The United States is currently hovering at around $31.4 trillion in debt, the statutory limit without an increase. The nation is also facing a potential default on its debt obligations as early as June—if an agreement isn’t reached.

On April 25, the Republican-majority House of Representatives passed the “Limit, Save, Grow Act of 2023,” which would allow the United States to take on up to $1.5 trillion in new debt through March 31, 2024—in exchange for spending cuts and reforms that are estimated to reduce spending by about $4.8 trillion over the next decade.

The Limit, Save, Grow Act of 2023 faces tougher odds of passing in the Democrat-controlled Senate, and Biden has vowed to veto the bill if it does come to his desk.

On Saturday, 43 of the 49 Republicans in the Senate signed a letter vowing to oppose a debt-limit increase without “substantive spending and budget reforms.”

Manchin has said he does not agree with every aspect of the Republican-led “Limit, Save, Grow Act,” but credited House Republicans with offering a solution—and called on Biden to negotiate with House Speaker Kevin McCarthy (R-Calif.)

NTD News reached out to the White House for comment but did not receive a response by the time this article was published.

Democrats Float Debt Limit End Run Strategies

The Biden administration and its allies have cast the Republican demands to attach spending reforms to a debt limit increase as a hostage situation in which the United States faces a default on its debt if Democrats don’t agree to the new spending conditions.

Democrats have been weighing a number of strategies to circumvent a negotiation with Republicans over spending reforms.

In a May 2 letter to his fellow democrats, House Minority Leader Hakeem Jeffries (D-N.Y.) said the Democrats could attempt to force a House floor vote for a clean debt limit increase through a discharge petition.
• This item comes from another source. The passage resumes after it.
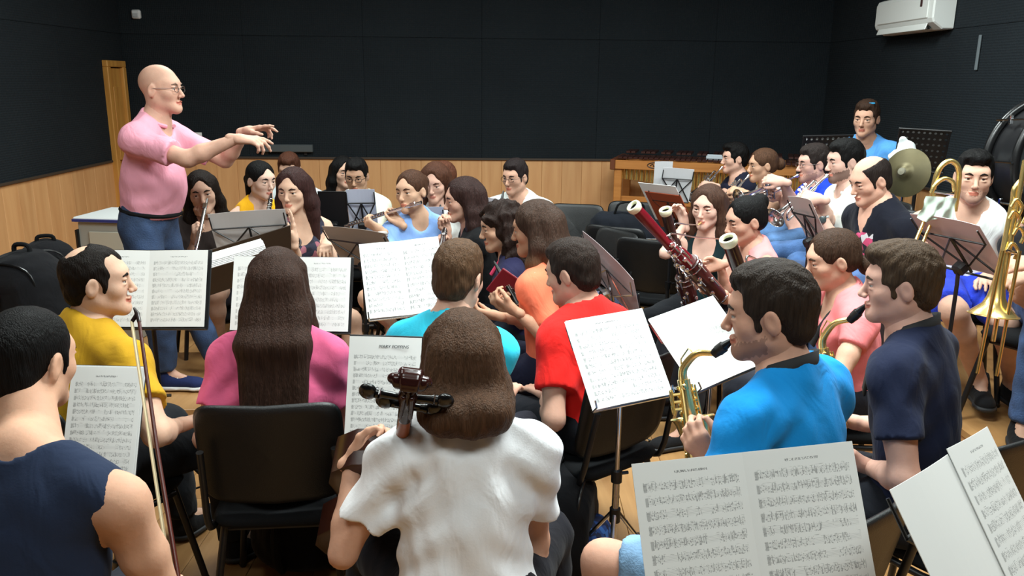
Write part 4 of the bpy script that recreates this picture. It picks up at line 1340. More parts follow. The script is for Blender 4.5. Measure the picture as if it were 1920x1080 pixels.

The discharge petition strategy would need a simple 218-vote majority to pass, but it is unlikely to succeed in the Republican-controlled House.

Biden has recently begun discussing a different strategy to circumvent a spending reform negotiation. Biden’s strategy would rely on an untested legal theory that he could invoke the 14th Amendment to declare the debt limit unconstitutional.

The 14th Amendment reads, in part, that “the validity of the public debt of the United States … shall not be questioned.”

Conservative critics of the 14th Amendment debt-limit theory argue that the language of the amendment means that while the U.S. government cannot excuse itself of its existing debts, that doesn’t necessarily mean a president can invoke the amendment to increase the debt limit and take on new debt.

“The Constitution vests in Congress, and withholds from the Executive, the power to commit to spending, to raise revenue by enacting taxes, and to incur public debt. The Fourteenth Amendment does not alter this. Congressional control of borrowing, through the debt limit, and section four of the amendment are in unison, not tension,” the conservative Heritage Foundation wrote in 2011 when Democrats floated the 14th Amendment theory as a way to circumvent a previous debt-limit impasse.

The Heritage Foundation further argued that a default on the national debt does not actually constitute questioning the validity of the debt. The foundation noted that debtors may commit to repaying a debt even after declaring bankruptcy.

“Insolvency, in itself, does not impugn the validity of a debt, but only the debtor’s present ability to pay,” the Heritage Foundation added.